By Fair Means or Foul: Quantifying Collusion in a Market Simulation with Deep Reinforcement Learning
- URL: http://arxiv.org/abs/2406.02650v1
- Date: Tue, 4 Jun 2024 15:35:08 GMT
- Title: By Fair Means or Foul: Quantifying Collusion in a Market Simulation with Deep Reinforcement Learning
- Authors: Michael Schlechtinger, Damaris Kosack, Franz Krause, Heiko Paulheim,
- Abstract summary: This research employs an experimental oligopoly model of repeated price competition.
We investigate the strategies and emerging pricing patterns developed by the agents, which may lead to a collusive outcome.
Our findings indicate that RL-based AI agents converge to a collusive state characterized by the charging of supracompetitive prices.

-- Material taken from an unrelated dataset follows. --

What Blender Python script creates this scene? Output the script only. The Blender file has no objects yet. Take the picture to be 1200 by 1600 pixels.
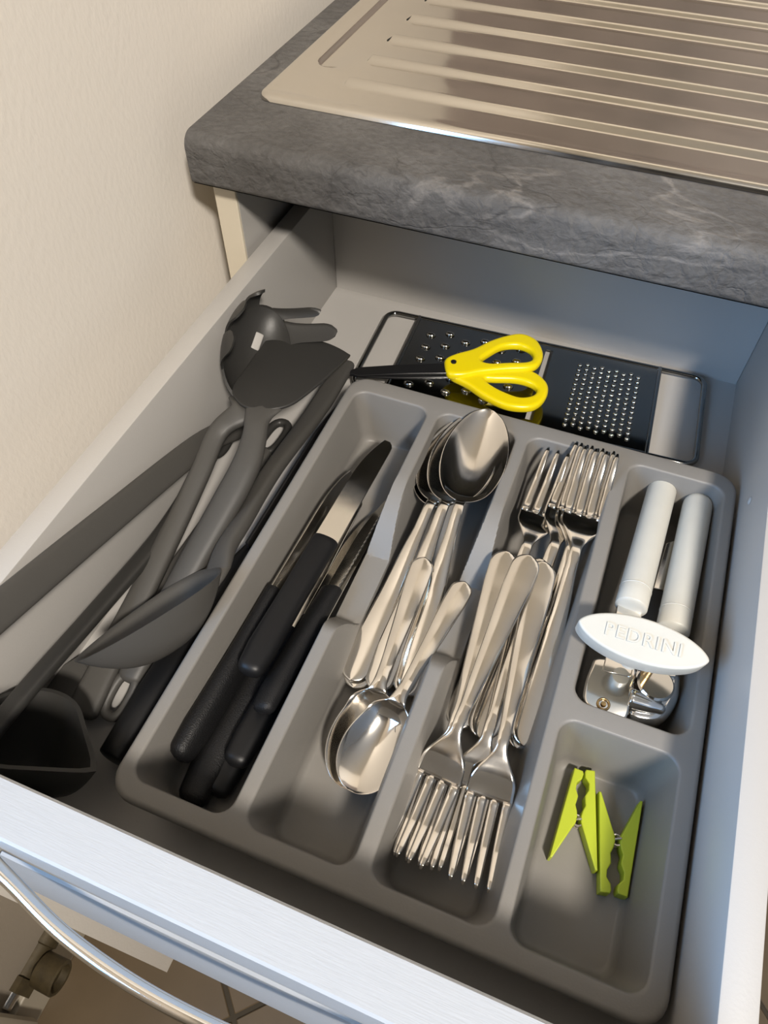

- Score: 1.5249435285717095
- License: http://creativecommons.org/licenses/by/4.0/
- Abstract: In the rapidly evolving landscape of eCommerce, Artificial Intelligence (AI) based pricing algorithms, particularly those utilizing Reinforcement Learning (RL), are becoming increasingly prevalent. This rise has led to an inextricable pricing situation with the potential for market collusion. Our research employs an experimental oligopoly model of repeated price competition, systematically varying the environment to cover scenarios from basic economic theory to subjective consumer demand preferences. We also introduce a novel demand framework that enables the implementation of various demand models, allowing for a weighted blending of different models. In contrast to existing research in this domain, we aim to investigate the strategies and emerging pricing patterns developed by the agents, which may lead to a collusive outcome. Furthermore, we investigate a scenario where agents cannot observe their competitors' prices. Finally, we provide a comprehensive legal analysis across all scenarios. Our findings indicate that RL-based AI agents converge to a collusive state characterized by the charging of supracompetitive prices, without necessarily requiring inter-agent communication. Implementing alternative RL algorithms, altering the number of agents or simulation settings, and restricting the scope of the agents' observation space does not significantly impact the collusive market outcome behavior.